Pessimistes Français
En 2025, le moral des Européens se redresse à nouveau. Cette amélioration reste fragile et contraste avec le pessimisme persistant des Français que la situation économique et sociale préoccupe. Interrogés sur la situation générale du pays, ces derniers lui attribuent la note de 4,6 sur dix, la plus basse des 10 pays européens (5,2, en moyenne) et contrairement aux autres avis européens (+0,1 point), en repli par rapport à 2024 (4,9 points). La confiance envers leur situation personnelle se stabilise à 5,9 points. Traditionnellement plus défaitistes que leurs voisins, rappelle l’étude, le contexte politique incertain après la dissolution de l’Assemblée pèse sur le moral des ménages français.
Globalement, le ressenti sur le pouvoir d’achat s’améliore. Plus de la moitié des Européens considèrent qu’il est resté stable ou a augmenté au cours des 12 derniers mois. Cette progression s’explique en partie par l’augmentation des salaires ayant engendré une hausse de 3% du pourvoir d’achat en 2024, mais qui reste toutefois insuffisante pour compenser la perte subie depuis 2021 (-5%), selon l’Observatoire. Ce sujet du pouvoir d’achat préoccupe davantage en France, lanterne rouge avec près de 48% des interrogés constatant une diminution ( bien qu’en recul de 7 points par rapport à 2024). En lien, sur la maîtrise de l’inflation, les Européens restent plutôt circonspects : encore 45% trouvent que les prix ont « nettement augmenté » sur un an, (-14 points, toutefois). Cette perception, en décalage avec la réalité économique, est plus mesurée, en France ( 36%).
Des Européens soucieux de leur sécurité financière
L’épargne demeure une priorité en 2025. Les Européens sont de plus en plus nombreux à vouloir mettre de l’argent de côté (55%, +4 points par rapport à 2024). Si certains pays comme la Roumanie et le Royaume-Uni affichent des intentions d’épargne élevées, la France se situe à un niveau inférieur à la moyenne européenne (43%). Ces comportements de précaution peuvent s’attribuer à la volonté de préserver son budget, en cas de hausses d’impôts potentielles, dans un contexte de déficits publics élevés, analyse l’étude.
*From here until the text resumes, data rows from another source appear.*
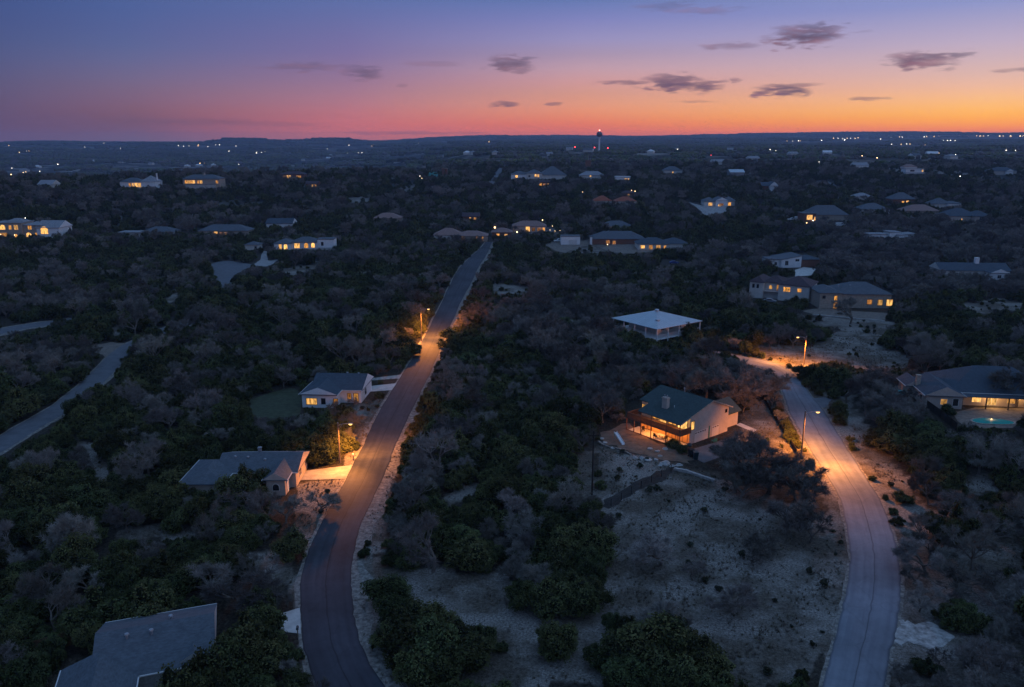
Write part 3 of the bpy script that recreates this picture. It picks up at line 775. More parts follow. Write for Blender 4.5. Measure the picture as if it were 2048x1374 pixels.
for pos, z, w, h, lit in ((1.6, 3.7, 1.1, 1.35, 2), (2.7, 3.75, .9, 1.2, 2), (4.6, 2.9, 1.4, 1.7, 1), (6.6, 2.72, 1.8, 2.0, 2), (8.9, 2.9, 1.8, 1.7, 1), (11.4, 2.72, 2.2, 2.0, 2)):
    window(mh, side_matrix(fb, 'f', pos, z), w, h, lit, M_dframe)
for pos, z, w, h, lit in ((1.75, .15, 1.5, 2.0, 0), (3.3, .2, .9, 1.9, 0), (8.6, .15, 2.4, 2.05, 2), (11.6, .15, 2.2, 2.05, 1)):
    window(mh, side_matrix(fb, 'f', pos, z), w, h, lit, M_dframe)
MB().box(.92, YD - .04, .06, 13.2, YD - .006, 2.43).build("lower_wall", M_warm, mh)
rb = dict(x0=0, x1=XR, y0=0, y1=YB)
for y0, y1 in ((4.6, 8.7), (9.9, 12.1)):
    mb = MB().box(-(y1 - y0) / 2, -.05, 0, (y1 - y0) / 2, .02, 2.15)
    for k in range(1, 4): mb.box(-(y1 - y0) / 2 + .06, -.066, k * .53 - .02, (y1 - y0) / 2 - .06, -.053, k * .53 + .02)
    g = mb.build("garage_door", M_gdoor, mh); g.matrix_local = side_matrix(rb, 'r', (y0 + y1) / 2, 0)
    for i in range(int((y1 - y0) / .7)):
        xx = -(y1 - y0) / 2 + .2 + i * .7; MB().box(xx, -.07, 1.82, xx + .45, -.052, 2.0).build("door_pane", M_glass, g)
window(mh, side_matrix(rb, 'r', 14.2, 4.2), .5, .55, 0, M_dframe)
window(mh, side_matrix(rb, 'r', 3.9, 2.9), .9, 1.6, 2, M_dframe)
MB().box(XR + .006, 8.95, 0, XR + .09, 9.25, 2.5).build("downpipe", M_green, mh)
wing = blk(6.5, 12.0, YB + .01, 20, 2.9, 'gable', 2.1, 'y')
wall_mesh(wing).build("wall", M_beige, mh); roof_mesh(wing).build("roof", [M_roofg, M_beige], mh)
SOLID.append([tuple((mh.matrix_basis @ Vector((x, y, 0)))[:2]) for x, y in ((-1, -1.5), (LM + 1.5, -1.5), (LM + 1, 21), (-1, 21))])
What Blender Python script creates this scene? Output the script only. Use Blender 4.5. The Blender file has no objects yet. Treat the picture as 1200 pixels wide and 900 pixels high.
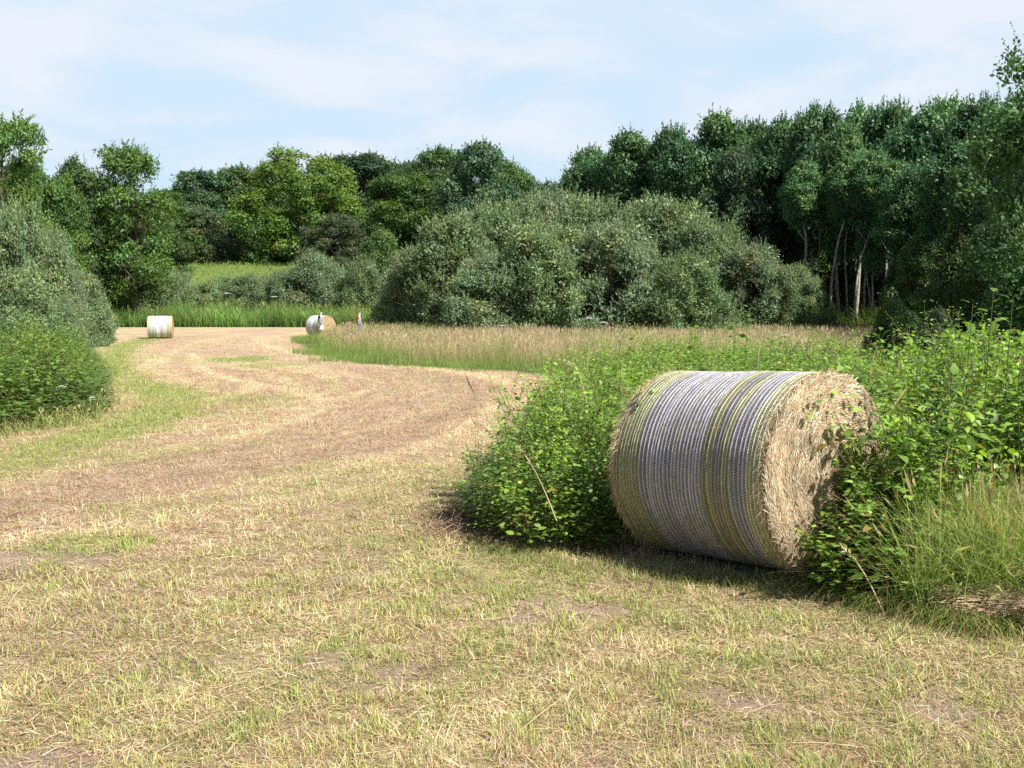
import bpy, math
import numpy as np

# ------------------------------------------------------------------ camera, light, exposure
C = bpy.context.scene
H = 1.67                     # eye height
FPX = 1280.0                 # focal length in photo pixels (photo 1200 wide)
TH = math.atan(90.0 / FPX)   # pitch down
cam_d = bpy.data.cameras.new('camera'); cam = bpy.data.objects.new('camera', cam_d)
C.collection.objects.link(cam); C.camera = cam
cam_d.sensor_fit = 'HORIZONTAL'; cam_d.sensor_width = 36.0; cam_d.lens = 36.0 * FPX / 1200.0
cam_d.clip_end = 5000
cam.location = (0, 0, H); cam.rotation_euler = (math.pi / 2 - TH, 0, 0)

SUN_EL = math.radians(47)
SUN_XY = np.array([0.64, -0.50]); SUN_XY /= np.linalg.norm(SUN_XY)
SUN_ROT = math.atan2(SUN_XY[0], SUN_XY[1])
w = bpy.data.worlds.new('World'); C.world = w; w.use_nodes = True
nt = w.node_tree; N = nt.nodes; Lk = nt.links
N.clear()
out = N.new('ShaderNodeOutputWorld'); bg = N.new('ShaderNodeBackground'); sky = N.new('ShaderNodeTexSky')
sky.sky_type = 'NISHITA'; sky.sun_disc = False; sky.sun_elevation = SUN_EL; sky.sun_rotation = SUN_ROT
sky.air_density = 1.0; sky.dust_density = 1.6; sky.ozone_density = 1.5
tc = N.new('ShaderNodeTexCoord'); sep = N.new('ShaderNodeSeparateXYZ'); Lk.new(tc.outputs['Generated'], sep.inputs[0])
addz = N.new('ShaderNodeMath'); addz.operation = 'ADD'; addz.inputs[1].default_value = 0.16
Lk.new(sep.outputs['Z'], addz.inputs[0])
dx = N.new('ShaderNodeMath'); dx.operation = 'DIVIDE'; Lk.new(sep.outputs['X'], dx.inputs[0]); Lk.new(addz.outputs[0], dx.inputs[1])
dy = N.new('ShaderNodeMath'); dy.operation = 'DIVIDE'; Lk.new(sep.outputs['Y'], dy.inputs[0]); Lk.new(addz.outputs[0], dy.inputs[1])
cmb = N.new('ShaderNodeCombineXYZ'); Lk.new(dx.outputs[0], cmb.inputs[0]); Lk.new(dy.outputs[0], cmb.inputs[1])
n1 = N.new('ShaderNodeTexNoise'); n1.inputs['Scale'].default_value = 1.5; n1.inputs['Detail'].default_value = 9
n1.inputs['Roughness'].default_value = 0.55; n1.inputs['Distortion'].default_value = 0.35
Lk.new(cmb.outputs[0], n1.inputs['Vector'])
mr = N.new('ShaderNodeMapRange'); mr.interpolation_type = 'SMOOTHSTEP'
mr.inputs['From Min'].default_value = 0.38; mr.inputs['From Max'].default_value = 0.64
mr.inputs['To Min'].default_value = 0.0; mr.inputs['To Max'].default_value = 0.95
Lk.new(n1.outputs['Fac'], mr.inputs['Value'])
hz = N.new('ShaderNodeMixRGB'); hz.inputs['Color1'].default_value = (6.1, 7.7, 9.1, 1); hz.inputs['Color2'].default_value = (8.0, 8.4, 9.15, 1)
Lk.new(mr.outputs[0], hz.inputs['Fac'])
el = N.new('ShaderNodeMapRange'); el.interpolation_type = 'SMOOTHSTEP'     # thin bright cloud veil low in the sky, clear blue overhead
el.inputs['From Min'].default_value = 0.28; el.inputs['From Max'].default_value = 0.48
el.inputs['To Min'].default_value = 0.92; el.inputs['To Max'].default_value = 0.10
Lk.new(sep.outputs['Z'], el.inputs['Value'])
mix = N.new('ShaderNodeMixRGB');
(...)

Le taux d’épargne des ménages n’est pas redescendu depuis 2021 : il s’élevait à 15,7 % du revenu au second trimestre 2024, dans la zone euro. En France, à fin 2024, il progresse de nouveau, flirtant avec les 18%, selon l’Insee.
Dans ce contexte, le choix de consommer interroge. 57 % des Européens et 59 % des Français n’envisageraient pas d’augmenter leurs dépenses. Et la France se démarque des autres pays européens par une image particulièrement négative de la consommation (70 %).
Sont pointés du doigt le gaspillage et la surconsommation illustrant un sentiment de culpabilité. Pour autant, paradoxalement, plus de la moitié (53 %) des Européens se perçoivent comme des consommateurs responsables et avisés, estimant « sagement consommer juste comme il faut, ni trop, ni trop peu » et avec « des choix mûrement réfléchis ».
Pour le plaisir et le confort
À l’échelle européenne, les consommateurs sont principalement motivés par le plaisir (84%) et le confort (83%). S’ils choisissent de dépenser plus, ils devraient continuer à privilégier les voyages et les abonnements aux plateformes de streaming vidéo, selon l’étude. Pour autant, consommation responsable et plaisir coexistent dans leurs démarches (77%). Et, malgré la maîtrise de leurs dépenses, une bonne gestion de leur budget qu’ils revendiquent fièrement, 58% parmi eux estiment manquer de moyens pour consommer comme ils le souhaitent. Des contraintes budgétaires qui engendrent déception et frustration chez 86% d’entre eux, dont 84% de Français.